“Welcome to Sarah Lawrence.”
That was college president Cristle Collins Judd’s joking reaction on stage after members of the local Students for Justice in Palestine (SJP) chapter disrupted a “building bridges” event that featured New York Times columnist Ezra Klein.
Welcome to Sarah Lawrence (SLC), indeed. The college has actively cultivated itself as a romper room for anti-Israel campus radicals. It gave a student leadership award to SJP two years ago. It allowed students who said they were answering the call of Hamas to occupy a building and distribute pro-Hamas propaganda. It did nothing when students tried to boycott a professor for being a “proud Zionist.”
SLC is the kind of place where people draw swastikas on the office door of a Jewish faculty member, and a student can feel comfortable wearing a T-shirt that reads, “Israel is a garbage country that’s only loved by garbage people.”
And lest one might think President Judd should be forgiven for a less-than-ideal reaction in the heat of the moment, she posted later on social media that the event was “lively, thought-provoking, and a real-time demonstration of how to engage opposing (and seemingly opposing) views.” Those words are true of Mr. Klein, but they can hardly be used to describe her students. President Judd knows it: She turned the comments off.

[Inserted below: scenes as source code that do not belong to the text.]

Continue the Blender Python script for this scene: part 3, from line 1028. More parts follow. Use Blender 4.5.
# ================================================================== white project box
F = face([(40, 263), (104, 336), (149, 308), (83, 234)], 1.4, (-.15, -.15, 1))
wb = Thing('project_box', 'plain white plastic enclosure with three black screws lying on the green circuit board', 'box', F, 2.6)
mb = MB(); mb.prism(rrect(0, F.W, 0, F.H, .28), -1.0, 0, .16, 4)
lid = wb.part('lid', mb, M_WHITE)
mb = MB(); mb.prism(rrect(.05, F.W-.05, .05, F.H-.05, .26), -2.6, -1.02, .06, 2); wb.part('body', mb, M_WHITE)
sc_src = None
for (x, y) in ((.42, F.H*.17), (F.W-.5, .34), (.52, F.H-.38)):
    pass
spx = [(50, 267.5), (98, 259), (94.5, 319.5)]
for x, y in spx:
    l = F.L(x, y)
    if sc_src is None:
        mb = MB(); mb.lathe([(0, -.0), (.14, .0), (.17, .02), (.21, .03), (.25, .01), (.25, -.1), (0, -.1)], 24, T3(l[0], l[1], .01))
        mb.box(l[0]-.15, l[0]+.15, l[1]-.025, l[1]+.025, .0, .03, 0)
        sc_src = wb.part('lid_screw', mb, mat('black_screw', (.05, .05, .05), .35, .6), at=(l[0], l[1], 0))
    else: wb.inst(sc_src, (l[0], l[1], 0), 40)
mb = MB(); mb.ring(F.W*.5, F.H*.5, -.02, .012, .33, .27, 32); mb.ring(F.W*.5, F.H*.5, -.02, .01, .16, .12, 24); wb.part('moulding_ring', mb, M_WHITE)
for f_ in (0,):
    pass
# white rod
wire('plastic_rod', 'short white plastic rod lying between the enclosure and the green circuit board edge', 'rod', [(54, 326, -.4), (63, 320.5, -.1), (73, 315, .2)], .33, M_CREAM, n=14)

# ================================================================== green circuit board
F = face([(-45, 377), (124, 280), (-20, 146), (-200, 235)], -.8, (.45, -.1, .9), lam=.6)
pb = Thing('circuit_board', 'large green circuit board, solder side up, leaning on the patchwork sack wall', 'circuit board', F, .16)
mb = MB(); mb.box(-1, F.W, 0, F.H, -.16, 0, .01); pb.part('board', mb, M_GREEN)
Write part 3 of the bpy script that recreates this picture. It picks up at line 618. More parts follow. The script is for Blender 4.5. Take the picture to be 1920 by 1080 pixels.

Why, in SJP’s view, is Mr. Klein unfit to speak on an American campus? Is it because he has platformed people who do not condemn Israel—or because he lamented the murder of Charlie Kirk, noting that Kirk “was practicing politics the right way”?
SLC has created a space where even dissent within the left is no longer tolerated. Mr. Klein is himself a critic of Israel’s conduct in Gaza, yet because he rejects political murder and has engaged voices outside the activist consensus, he is treated as beyond the bounds of acceptable discourse.
These students have free expression rights like everyone else, but they are also bad actors who want to capture the university and use it for their political ends. They believe they have a right to disrupt. They think the college should subject its financial decisions to their ideology. They are attempting to weaponize principles they do not believe in.
And too often, radicals like these have been met with unseriousness, as they have been at SLC, which is already facing civil rights and congressional investigations for allowing anti-Semitism to fester on campus.
Is SLC’s leadership, including its board, so lost in its leftist virtue-signaling that it believes its tolerance of SJP’s anti-Semitism will not draw justifiable intervention from the federal government? Is President Judd trying to earn an invitation to Congress? Did she follow the news from Columbia University last year? If SLC cannot ensure common decency, it will fully merit the sanctions that will befall it.
Students who disrupt speakers on American campuses and demand divestment from Israel are not inspiring moral visionaries. They are not just kids being kids. (Many college administrators seem to think they are somehow both.) They are close-minded, anti-civilizational ideologues who should spend more time learning and less time violating the rights of others.
Colleges should let them have their say like anyone else, but they should not tolerate their illiberal behaviors or allow them to harass others on campus. President Judd has announced there will be an investigation. The result will tell us not only what kind of behavior is acceptable, but also who is welcome at SLC.